* start Source excerpt *
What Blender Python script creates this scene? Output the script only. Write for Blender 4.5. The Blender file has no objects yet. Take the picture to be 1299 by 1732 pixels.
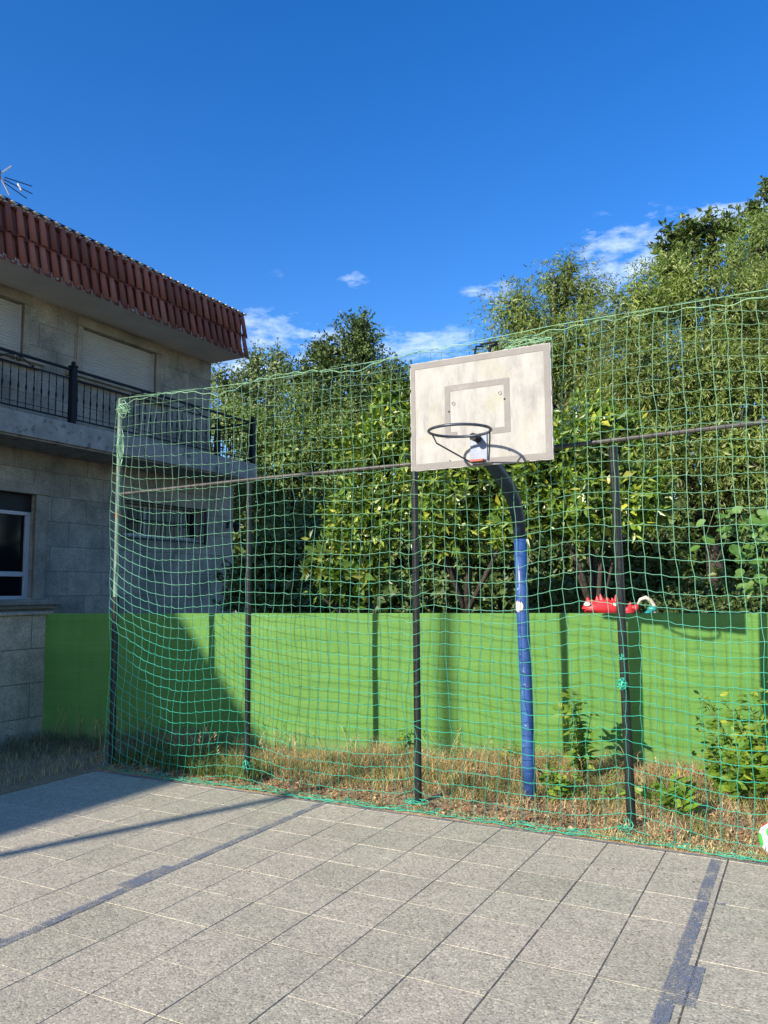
import bpy, bmesh, math, random
import numpy as np
from mathutils import Vector, Matrix
R = math.radians
random.seed(7); rng = np.random.default_rng(7)
scn = bpy.context.scene
# ------------------------------------------------------------------ camera, sky, sun, exposure
TH = R(28.2)                       # the court's and house's long direction, right of the camera heading
CH = 1.75
FPX = 1340.0
cam_d = bpy.data.cameras.new('camera'); cam = bpy.data.objects.new('camera', cam_d)
scn.collection.objects.link(cam); scn.camera = cam
cam_d.sensor_fit = 'HORIZONTAL'; cam_d.sensor_width = 36; cam_d.lens = 36*FPX/1299
cam_d.clip_start = .05; cam_d.clip_end = 3000
CM = Matrix.Rotation(R(90+5.75), 3, 'X') @ Matrix.Rotation(R(-.46), 3, 'Z')
cam.location = (0, 0, CH); cam.rotation_euler = CM.to_euler()

SUN_AZ, SUN_EL = 49.5, 25.8        # heading the light travels to, elevation
world = bpy.data.worlds.new('World'); scn.world = world; world.use_nodes = True
nt = world.node_tree; N = nt.nodes; Lk = nt.links; N.clear()
wo = N.new('ShaderNodeOutputWorld'); bg = N.new('ShaderNodeBackground'); bg.inputs[1].default_value = .135
sky = N.new('ShaderNodeTexSky'); sky.sky_type = 'NISHITA'; sky.sun_disc = False
sky.sun_elevation = R(SUN_EL); sky.sun_rotation = R(SUN_AZ+180); sky.ozone_density = 3.0; sky.air_density = 1.0; sky.dust_density = .45
hs = N.new('ShaderNodeHueSaturation'); hs.inputs['Saturation'].default_value = 1.36; hs.inputs['Hue'].default_value = .513
Lk.new(sky.outputs[0], hs.inputs['Color'])
tc = N.new('ShaderNodeTexCoord')
mp = N.new('ShaderNodeMapping'); mp.inputs['Scale'].default_value = (9, 9, 24); mp.inputs['Location'].default_value = (1.3, .4, 2.1)
cn = N.new('ShaderNodeTexNoise'); cn.inputs['Scale'].default_value = 2.2; cn.inputs['Detail'].default_value = 9; cn.inputs['Roughness'].default_value = .62
Lk.new(tc.outputs['Generated'], mp.inputs[0]); Lk.new(mp.outputs[0], cn.inputs['Vector'])
def mth(nt_, op, a, b=None, c=None, clamp=False):
    n = nt_.nodes.new('ShaderNodeMath'); n.operation = op; n.use_clamp = clamp
    for i, v in enumerate((a, b, c)):
        if v is None: continue
        if isinstance(v, (int, float)): n.inputs[i].default_value = v
        else: nt_.links.new(v, n.inputs[i])
    return n.outputs[0]
def pxdir(px, py):
    d = CM @ Vector(((px-649.5)/FPX, -(py-866)/FPX, -1)); return d.normalized()
sep = N.new('ShaderNodeSeparateXYZ'); Lk.new(tc.outputs['Generated'], sep.inputs[0])
mask = None
# low clouds: (direction, angular size, strength)
for (px, py, sx, sy, st) in [(1065, 435, .065, .045, 1.1), (1005, 465, .055, .035, 1.0), (835, 493, .035, .014, .85), (600, 472, .026, .010, .62), (505, 463, .035, .010, .35),
                         (470, 585, .080, .040, .88), (715, 592, .075, .026, .92), (1230, 385, .05, .035, .9), (1300, 365, .05, .03, .9), (400, 620, .06, .04, 1.), (560, 575, .06, .025, .7)]:
    d = pxdir(px, py); az = math.atan2(d.x, d.y); el = math.asin(d.z)
    azn = mth(nt, 'ARCTAN2', sep.outputs[0], sep.outputs[1]); eln = mth(nt, 'ARCSINE', sep.outputs[2])
    a = mth(nt, 'POWER', mth(nt, 'DIVIDE', mth(nt, 'ABSOLUTE', mth(nt, 'SUBTRACT', azn, az)), sx*1.5), 2)
    b = mth(nt, 'POWER', mth(nt, 'DIVIDE', mth(nt, 'ABSOLUTE', mth(nt, 'SUBTRACT', eln, el)), sy*1.5), 2)
    m = mth(nt, 'MULTIPLY', mth(nt, 'SUBTRACT', 1, mth(nt, 'ADD', a, b), clamp=True), st)
    mask = m if mask is None else mth(nt, 'MAXIMUM', mask, m)
cl = mth(nt, 'MULTIPLY', mth(nt, 'SUBTRACT', mth(nt, 'ADD', cn.outputs[0], mth(nt, 'MULTIPLY', mask, .32)), .685), 3.0, clamp=True)
cl = mth(nt, 'MULTIPLY', mth(nt, 'MULTIPLY', cl, .75), mth(nt, 'MULTIPLY', mask, 1.6, clamp=True))
mx = N.new('ShaderNodeMixRGB'); mx.inputs[2].default_value = (5.2, 5.9, 7.4, 1)
Lk.new(cl, mx.inputs[0]); Lk.new(hs.outputs[0], mx.inputs[1]); Lk.new(mx.outputs[0], bg.inputs[0]); Lk.new(bg.outputs[0], wo.inputs[0])

sd = bpy.data.lights.new('sun', 'SUN'); sd.energy = 4.9; sd.angle = R(.53); sd.color = (1, .90, .75)
so = bpy.data.objects.new('sun', sd); scn.collection.objects.link(so); so.location = (-20, -20, 30)
ldir = Vector((math.sin(R(SUN_AZ))*math.cos(R(SUN_EL)), math.cos(R(SUN_AZ))*math.cos(R(SUN_EL)), -math.sin(R(SUN_EL))))
so.rotation_euler = ldir.to_track_quat('-Z', 'Y').to_euler()
scn.view_settings.view_transform = 'Standard'; scn.view_settings.look = 'None'
scn.view_settings.exposure = .82; scn.view_settings.gamma = 1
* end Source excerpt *
Give an exact copy of the material, leaving out every picture.

### [Result for this task]
What Blender Python script creates this scene? Output the script only. Write for Blender 4.5. The Blender file has no objects yet. Take the picture to be 1299 by 1732 pixels.
import bpy, bmesh, math, random
import numpy as np
from mathutils import Vector, Matrix
R = math.radians
random.seed(7); rng = np.random.default_rng(7)
scn = bpy.context.scene
# ------------------------------------------------------------------ camera, sky, sun, exposure
TH = R(28.2)                       # the court's and house's long direction, right of the camera heading
CH = 1.75
FPX = 1340.0
cam_d = bpy.data.cameras.new('camera'); cam = bpy.data.objects.new('camera', cam_d)
scn.collection.objects.link(cam); scn.camera = cam
cam_d.sensor_fit = 'HORIZONTAL'; cam_d.sensor_width = 36; cam_d.lens = 36*FPX/1299
cam_d.clip_start = .05; cam_d.clip_end = 3000
CM = Matrix.Rotation(R(90+5.75), 3, 'X') @ Matrix.Rotation(R(-.46), 3, 'Z')
cam.location = (0, 0, CH); cam.rotation_euler = CM.to_euler()

SUN_AZ, SUN_EL = 49.5, 25.8        # heading the light travels to, elevation
world = bpy.data.worlds.new('World'); scn.world = world; world.use_nodes = True
nt = world.node_tree; N = nt.nodes; Lk = nt.links; N.clear()
wo = N.new('ShaderNodeOutputWorld'); bg = N.new('ShaderNodeBackground'); bg.inputs[1].default_value = .135
sky = N.new('ShaderNodeTexSky'); sky.sky_type = 'NISHITA'; sky.sun_disc = False
sky.sun_elevation = R(SUN_EL); sky.sun_rotation = R(SUN_AZ+180); sky.ozone_density = 3.0; sky.air_density = 1.0; sky.dust_density = .45
hs = N.new('ShaderNodeHueSaturation'); hs.inputs['Saturation'].default_value = 1.36; hs.inputs['Hue'].default_value = .513
Lk.new(sky.outputs[0], hs.inputs['Color'])
tc = N.new('ShaderNodeTexCoord')
mp = N.new('ShaderNodeMapping'); mp.inputs['Scale'].default_value = (9, 9, 24); mp.inputs['Location'].default_value = (1.3, .4, 2.1)
cn = N.new('ShaderNodeTexNoise'); cn.inputs['Scale'].default_value = 2.2; cn.inputs['Detail'].default_value = 9; cn.inputs['Roughness'].default_value = .62
Lk.new(tc.outputs['Generated'], mp.inputs[0]); Lk.new(mp.outputs[0], cn.inputs['Vector'])
def mth(nt_, op, a, b=None, c=None, clamp=False):
    n = nt_.nodes.new('ShaderNodeMath'); n.operation = op; n.use_clamp = clamp
    for i, v in enumerate((a, b, c)):
        if v is None: continue
        if isinstance(v, (int, float)): n.inputs[i].default_value = v
        else: nt_.links.new(v, n.inputs[i])
    return n.outputs[0]
def pxdir(px, py):
    d = CM @ Vector(((px-649.5)/FPX, -(py-866)/FPX, -1)); return d.normalized()
sep = N.new('ShaderNodeSeparateXYZ'); Lk.new(tc.outputs['Generated'], sep.inputs[0])
mask = None
# low clouds: (direction, angular size, strength)
for (px, py, sx, sy, st) in [(1065, 435, .065, .045, 1.1), (1005, 465, .055, .035, 1.0), (835, 493, .035, .014, .85), (600, 472, .026, .010, .62), (505, 463, .035, .010, .35),
                         (470, 585, .080, .040, .88), (715, 592, .075, .026, .92), (1230, 385, .05, .035, .9), (1300, 365, .05, .03, .9), (400, 620, .06, .04, 1.), (560, 575, .06, .025, .7)]:
    d = pxdir(px, py); az = math.atan2(d.x, d.y); el = math.asin(d.z)
    azn = mth(nt, 'ARCTAN2', sep.outputs[0], sep.outputs[1]); eln = mth(nt, 'ARCSINE', sep.outputs[2])
    a = mth(nt, 'POWER', mth(nt, 'DIVIDE', mth(nt, 'ABSOLUTE', mth(nt, 'SUBTRACT', azn, az)), sx*1.5), 2)
    b = mth(nt, 'POWER', mth(nt, 'DIVIDE', mth(nt, 'ABSOLUTE', mth(nt, 'SUBTRACT', eln, el)), sy*1.5), 2)
    m = mth(nt, 'MULTIPLY', mth(nt, 'SUBTRACT', 1, mth(nt, 'ADD', a, b), clamp=True), st)
    mask = m if mask is None else mth(nt, 'MAXIMUM', mask, m)
cl = mth(nt, 'MULTIPLY', mth(nt, 'SUBTRACT', mth(nt, 'ADD', cn.outputs[0], mth(nt, 'MULTIPLY', mask, .32)), .685), 3.0, clamp=True)
cl = mth(nt, 'MULTIPLY', mth(nt, 'MULTIPLY', cl, .75), mth(nt, 'MULTIPLY', mask, 1.6, clamp=True))
mx = N.new('ShaderNodeMixRGB'); mx.inputs[2].default_value = (5.2, 5.9, 7.4, 1)
Lk.new(cl, mx.inputs[0]); Lk.new(hs.outputs[0], mx.inputs[1]); Lk.new(mx.outputs[0], bg.inputs[0]); Lk.new(bg.outputs[0], wo.inputs[0])

sd = bpy.data.lights.new('sun', 'SUN'); sd.energy = 4.9; sd.angle = R(.53); sd.color = (1, .90, .75)
so = bpy.data.objects.new('sun', sd); scn.collection.objects.link(so); so.location = (-20, -20, 30)
ldir = Vector((math.sin(R(SUN_AZ))*math.cos(R(SUN_EL)), math.cos(R(SUN_AZ))*math.cos(R(SUN_EL)), -math.sin(R(SUN_EL))))
so.rotation_euler = ldir.to_track_quat('-Z', 'Y').to_euler()
scn.view_settings.view_transform = 'Standard'; scn.view_settings.look = 'None'
scn.view_settings.exposure = .82; scn.view_settings.gamma = 1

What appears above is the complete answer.